En tant que classe d’actifs en croissance, l’investissement d’impact s’appuie sur des sources de capital nouvelles et créatives et offre la possibilité de résoudre les défis sociétaux et environnementaux les plus difficiles d’aujourd’hui. À cet égard, l’investissement d’impact joue un rôle clé dans la réalisation des objectifs de développement durable (ODD) des Nations unies. Il s’agit de l’ensemble interconnecté de 17 objectifs qui appellent les acteurs publics et privés à agir pour la collectivité et pour la planète en mettant fin à la pauvreté, en réduisant les inégalités, en protégeant l’environnement et en assurant la paix et la prospérité collectives d’ici 2030.

L’investissement d’impact vise un impact positif mesurable, que ce soit sur le plan social ou environnemental. Les investisseurs d’impact agissent en définissant leur contribution en termes d’impact mesurable et de rendement financier, ces deux composantes étant considérées comme d’égale importance. Les principaux éléments de l’investissement d’impact sont donc la gestion de l’impact sur mesure et les outils et pratiques de mesure associés, qui garantissent que les investissements créent des avantages sociaux et environnementaux tangibles, mesurables et durables pour les individus et la planète.

Se rapprocher du changement

Par le passé, les actifs non cotés ont souvent été considérés comme opaques. Il n’est donc peut-être pas surprenant qu’à mesure que la durabilité s’est invitée dans l’agenda des investisseurs, l’attention s’est portée d’abord sur les actifs cotés, pour lesquels on dispose de plus de données et d’informations. Mais la plus grande proximité qu’ont les investisseurs en actifs non cotés par rapport à leurs positions en portefeuille signifie que des changements positifs peuvent être apportés avec précision et avec des résultats visibles dans le monde réel.
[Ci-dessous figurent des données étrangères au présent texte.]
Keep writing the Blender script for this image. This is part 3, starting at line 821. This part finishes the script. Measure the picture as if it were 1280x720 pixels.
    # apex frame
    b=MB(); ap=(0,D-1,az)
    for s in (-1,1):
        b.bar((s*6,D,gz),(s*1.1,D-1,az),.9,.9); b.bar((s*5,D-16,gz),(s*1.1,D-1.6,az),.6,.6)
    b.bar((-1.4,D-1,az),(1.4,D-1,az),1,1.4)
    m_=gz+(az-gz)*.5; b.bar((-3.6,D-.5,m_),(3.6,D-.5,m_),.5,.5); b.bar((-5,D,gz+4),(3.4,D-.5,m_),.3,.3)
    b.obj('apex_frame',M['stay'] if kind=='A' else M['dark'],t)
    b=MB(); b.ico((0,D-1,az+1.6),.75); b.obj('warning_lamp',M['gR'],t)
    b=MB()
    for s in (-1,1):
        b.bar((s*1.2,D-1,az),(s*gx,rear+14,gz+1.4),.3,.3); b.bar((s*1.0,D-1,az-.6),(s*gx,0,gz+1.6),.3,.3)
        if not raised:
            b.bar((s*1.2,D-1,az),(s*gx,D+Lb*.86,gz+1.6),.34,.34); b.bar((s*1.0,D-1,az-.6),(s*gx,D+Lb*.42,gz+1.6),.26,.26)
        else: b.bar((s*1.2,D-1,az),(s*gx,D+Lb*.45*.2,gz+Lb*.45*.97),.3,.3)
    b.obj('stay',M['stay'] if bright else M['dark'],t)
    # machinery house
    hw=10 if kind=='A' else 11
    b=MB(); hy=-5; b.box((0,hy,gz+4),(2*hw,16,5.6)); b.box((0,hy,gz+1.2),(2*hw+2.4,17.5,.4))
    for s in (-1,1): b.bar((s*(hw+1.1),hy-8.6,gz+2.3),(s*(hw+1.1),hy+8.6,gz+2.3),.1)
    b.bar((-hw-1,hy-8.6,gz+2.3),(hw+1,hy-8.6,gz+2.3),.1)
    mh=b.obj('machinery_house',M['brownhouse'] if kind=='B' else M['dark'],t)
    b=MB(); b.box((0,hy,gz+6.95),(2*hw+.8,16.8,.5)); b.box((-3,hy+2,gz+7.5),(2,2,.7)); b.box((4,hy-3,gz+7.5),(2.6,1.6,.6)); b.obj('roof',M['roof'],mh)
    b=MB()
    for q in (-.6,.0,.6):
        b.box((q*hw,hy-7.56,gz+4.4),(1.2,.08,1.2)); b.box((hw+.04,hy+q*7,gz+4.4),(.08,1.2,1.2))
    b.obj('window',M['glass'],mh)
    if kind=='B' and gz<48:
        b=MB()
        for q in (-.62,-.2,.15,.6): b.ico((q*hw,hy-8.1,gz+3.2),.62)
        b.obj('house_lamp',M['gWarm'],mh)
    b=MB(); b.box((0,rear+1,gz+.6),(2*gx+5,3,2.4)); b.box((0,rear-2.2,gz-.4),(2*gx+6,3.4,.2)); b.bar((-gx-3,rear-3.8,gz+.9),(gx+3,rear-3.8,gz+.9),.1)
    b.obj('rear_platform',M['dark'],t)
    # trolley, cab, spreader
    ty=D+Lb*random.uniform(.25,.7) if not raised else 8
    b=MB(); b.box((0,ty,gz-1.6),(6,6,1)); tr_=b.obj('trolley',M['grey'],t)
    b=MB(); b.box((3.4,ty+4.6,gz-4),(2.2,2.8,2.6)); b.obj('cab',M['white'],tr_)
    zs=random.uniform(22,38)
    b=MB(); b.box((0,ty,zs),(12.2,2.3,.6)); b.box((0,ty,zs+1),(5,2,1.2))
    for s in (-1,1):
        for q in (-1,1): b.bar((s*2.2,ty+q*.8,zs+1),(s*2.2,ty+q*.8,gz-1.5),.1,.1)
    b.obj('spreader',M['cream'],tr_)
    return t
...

Schroders s’est engagée à intégrer pleinement les critères d’investissement environnementaux, sociaux et de gouvernance (ESG) dans tous ses actifs en gestion d’ici fin 2020, ce qui inclut notre activité dans les actifs non cotés. Le parcours d’investissement durable de notre société est bien établi et continue d’avancer.

Après l’intégration des facteurs ESG dans notre analyse, la prochaine étape de notre parcours d’investissement durable consistera à mesurer les impacts des investissements que nous réalisons sur les enjeux sociaux et environnementaux. Dans ce domaine, les actifs non cotés sont particulièrement bien positionnés.